Start of PROVIDED MATERIAL
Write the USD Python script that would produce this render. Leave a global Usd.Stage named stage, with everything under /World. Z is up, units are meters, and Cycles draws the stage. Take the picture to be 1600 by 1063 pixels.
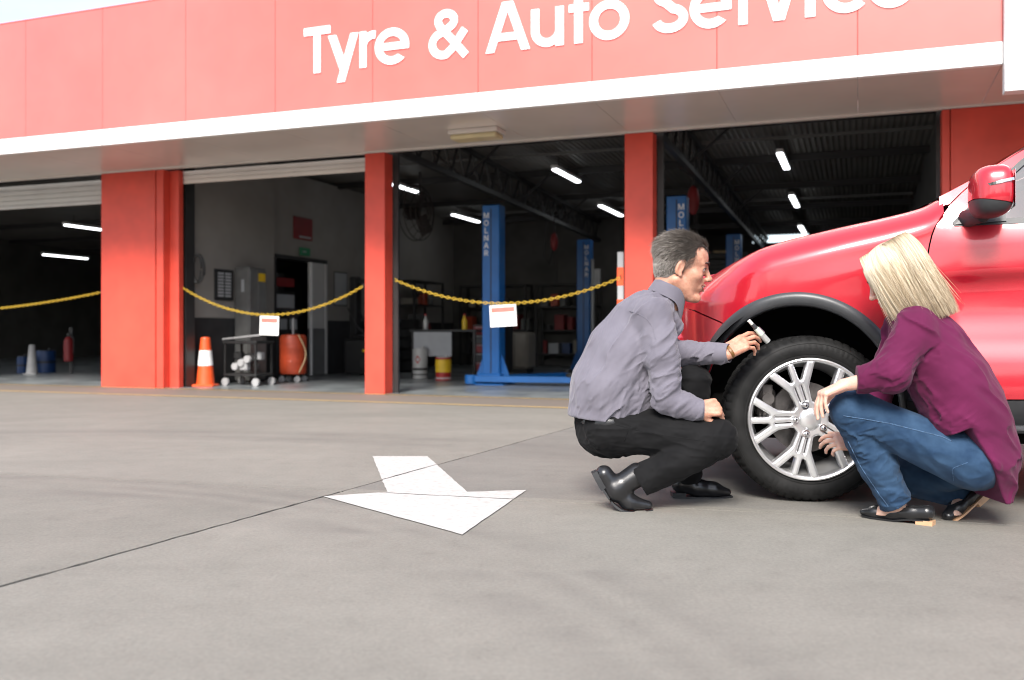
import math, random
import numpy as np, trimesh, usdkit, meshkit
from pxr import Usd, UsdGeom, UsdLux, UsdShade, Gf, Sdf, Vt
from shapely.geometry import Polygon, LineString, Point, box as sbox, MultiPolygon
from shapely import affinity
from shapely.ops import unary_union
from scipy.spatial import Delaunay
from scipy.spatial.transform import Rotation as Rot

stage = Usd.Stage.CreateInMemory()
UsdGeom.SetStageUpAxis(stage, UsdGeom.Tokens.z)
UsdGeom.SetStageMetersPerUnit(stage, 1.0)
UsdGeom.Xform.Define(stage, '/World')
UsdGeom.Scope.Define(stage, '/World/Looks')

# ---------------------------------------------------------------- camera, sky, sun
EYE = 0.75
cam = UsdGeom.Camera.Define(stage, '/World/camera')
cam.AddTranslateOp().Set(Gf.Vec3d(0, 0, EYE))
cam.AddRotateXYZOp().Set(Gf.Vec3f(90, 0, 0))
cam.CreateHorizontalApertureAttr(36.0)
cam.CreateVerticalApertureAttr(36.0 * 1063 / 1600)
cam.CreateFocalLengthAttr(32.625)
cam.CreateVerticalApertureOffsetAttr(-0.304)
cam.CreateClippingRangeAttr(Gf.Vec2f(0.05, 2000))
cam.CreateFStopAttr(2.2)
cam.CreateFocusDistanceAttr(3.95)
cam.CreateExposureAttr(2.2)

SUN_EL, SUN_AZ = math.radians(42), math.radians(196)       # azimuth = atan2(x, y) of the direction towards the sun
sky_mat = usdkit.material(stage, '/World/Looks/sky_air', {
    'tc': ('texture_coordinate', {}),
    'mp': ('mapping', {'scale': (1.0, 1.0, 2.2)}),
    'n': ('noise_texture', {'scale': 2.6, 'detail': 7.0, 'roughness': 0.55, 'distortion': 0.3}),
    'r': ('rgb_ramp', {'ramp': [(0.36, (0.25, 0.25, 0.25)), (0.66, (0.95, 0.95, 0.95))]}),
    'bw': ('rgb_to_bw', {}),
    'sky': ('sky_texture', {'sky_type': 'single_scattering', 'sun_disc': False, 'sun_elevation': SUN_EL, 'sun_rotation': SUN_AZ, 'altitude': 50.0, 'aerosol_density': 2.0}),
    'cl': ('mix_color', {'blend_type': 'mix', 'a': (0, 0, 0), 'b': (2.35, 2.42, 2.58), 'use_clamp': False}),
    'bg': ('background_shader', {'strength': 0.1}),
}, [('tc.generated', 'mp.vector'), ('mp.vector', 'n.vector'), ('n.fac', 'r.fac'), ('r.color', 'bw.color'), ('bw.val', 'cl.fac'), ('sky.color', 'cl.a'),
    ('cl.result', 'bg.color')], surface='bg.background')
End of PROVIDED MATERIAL
### REQUIREMENTS
Restate the whole listing above exactly, except for its images.

### WORKED SOLUTION
Write the USD Python script that would produce this render. Leave a global Usd.Stage named stage, with everything under /World. Z is up, units are meters, and Cycles draws the stage. Take the picture to be 1600 by 1063 pixels.
import math, random
import numpy as np, trimesh, usdkit, meshkit
from pxr import Usd, UsdGeom, UsdLux, UsdShade, Gf, Sdf, Vt
from shapely.geometry import Polygon, LineString, Point, box as sbox, MultiPolygon
from shapely import affinity
from shapely.ops import unary_union
from scipy.spatial import Delaunay
from scipy.spatial.transform import Rotation as Rot

stage = Usd.Stage.CreateInMemory()
UsdGeom.SetStageUpAxis(stage, UsdGeom.Tokens.z)
UsdGeom.SetStageMetersPerUnit(stage, 1.0)
UsdGeom.Xform.Define(stage, '/World')
UsdGeom.Scope.Define(stage, '/World/Looks')

# ---------------------------------------------------------------- camera, sky, sun
EYE = 0.75
cam = UsdGeom.Camera.Define(stage, '/World/camera')
cam.AddTranslateOp().Set(Gf.Vec3d(0, 0, EYE))
cam.AddRotateXYZOp().Set(Gf.Vec3f(90, 0, 0))
cam.CreateHorizontalApertureAttr(36.0)
cam.CreateVerticalApertureAttr(36.0 * 1063 / 1600)
cam.CreateFocalLengthAttr(32.625)
cam.CreateVerticalApertureOffsetAttr(-0.304)
cam.CreateClippingRangeAttr(Gf.Vec2f(0.05, 2000))
cam.CreateFStopAttr(2.2)
cam.CreateFocusDistanceAttr(3.95)
cam.CreateExposureAttr(2.2)

SUN_EL, SUN_AZ = math.radians(42), math.radians(196)       # azimuth = atan2(x, y) of the direction towards the sun
sky_mat = usdkit.material(stage, '/World/Looks/sky_air', {
    'tc': ('texture_coordinate', {}),
    'mp': ('mapping', {'scale': (1.0, 1.0, 2.2)}),
    'n': ('noise_texture', {'scale': 2.6, 'detail': 7.0, 'roughness': 0.55, 'distortion': 0.3}),
    'r': ('rgb_ramp', {'ramp': [(0.36, (0.25, 0.25, 0.25)), (0.66, (0.95, 0.95, 0.95))]}),
    'bw': ('rgb_to_bw', {}),
    'sky': ('sky_texture', {'sky_type': 'single_scattering', 'sun_disc': False, 'sun_elevation': SUN_EL, 'sun_rotation': SUN_AZ, 'altitude': 50.0, 'aerosol_density': 2.0}),
    'cl': ('mix_color', {'blend_type': 'mix', 'a': (0, 0, 0), 'b': (2.35, 2.42, 2.58), 'use_clamp': False}),
    'bg': ('background_shader', {'strength': 0.1}),
}, [('tc.generated', 'mp.vector'), ('mp.vector', 'n.vector'), ('n.fac', 'r.fac'), ('r.color', 'bw.color'), ('bw.val', 'cl.fac'), ('sky.color', 'cl.a'),
    ('cl.result', 'bg.color')], surface='bg.background')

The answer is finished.